How involved are you in product safety? How much of your day now is focused on the product?
I’m still relatively involved. We have a variety of different systems by which we do things at Skyjack, we have a product development process that’s very structured and it starts off with a definition of the product by marketing usually that we would like to make this product and it needs to do this, this, this, this and that, and we set up the requirements for the engineering department and the rest of the cross-functional team goes and envisions how we’re going to build this machine. How do we make the machine that we were just asked to build and meets all of these requirements, let’s go figure out a way to build that. We have a gated process, we go through a variety of gates through that process that goes all the way to releasing that machine into production. At the very least all those gates have approval meetings, but we also have weekly meetings of that cross-functional team and I go to as many as I can. I obviously miss some, I’m probably missing one right now.
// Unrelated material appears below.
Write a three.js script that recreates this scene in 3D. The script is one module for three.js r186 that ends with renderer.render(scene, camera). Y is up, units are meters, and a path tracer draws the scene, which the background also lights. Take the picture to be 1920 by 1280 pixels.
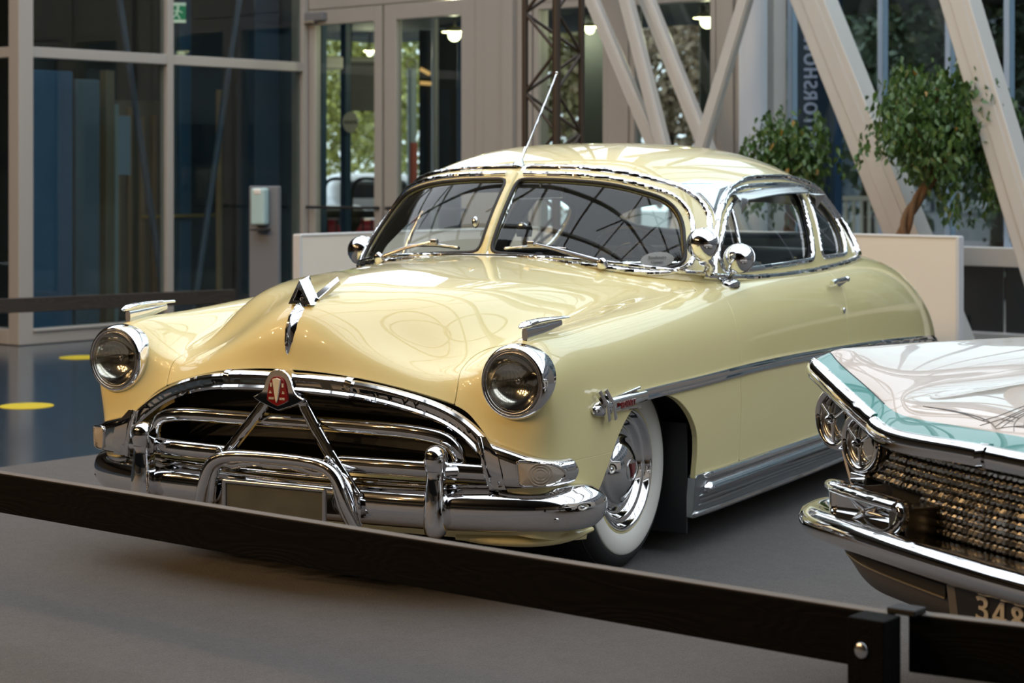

But I do go to them when I can and if we have a technical issue that we don’t feel we can solve, myself and my staff will go through that and try to get some guidance back to the team on how we would like that solved. So, I’m certainly not designing products, but I’m still involved in the day-to-day requirements of “it must do this, or it must do that.”
I imagine your engineering background would be an advantage for a manufacturer.
Absolutely. It allows me to have these conversations and understand what we’re talking about and speak to it a little better. I couldn’t imagine being in my position if I were a finance type guy. I believe it is an advantage. I was fortunate enough to grow as Skyjack grew. I was in a position where I was globally responsible for product safety, but I was really a one-man crew. We were small enough that that’s the way it was. But it allowed me to travel around the globe and make relationships with our customers for years in that role and then be able to expand it into a different role in the future.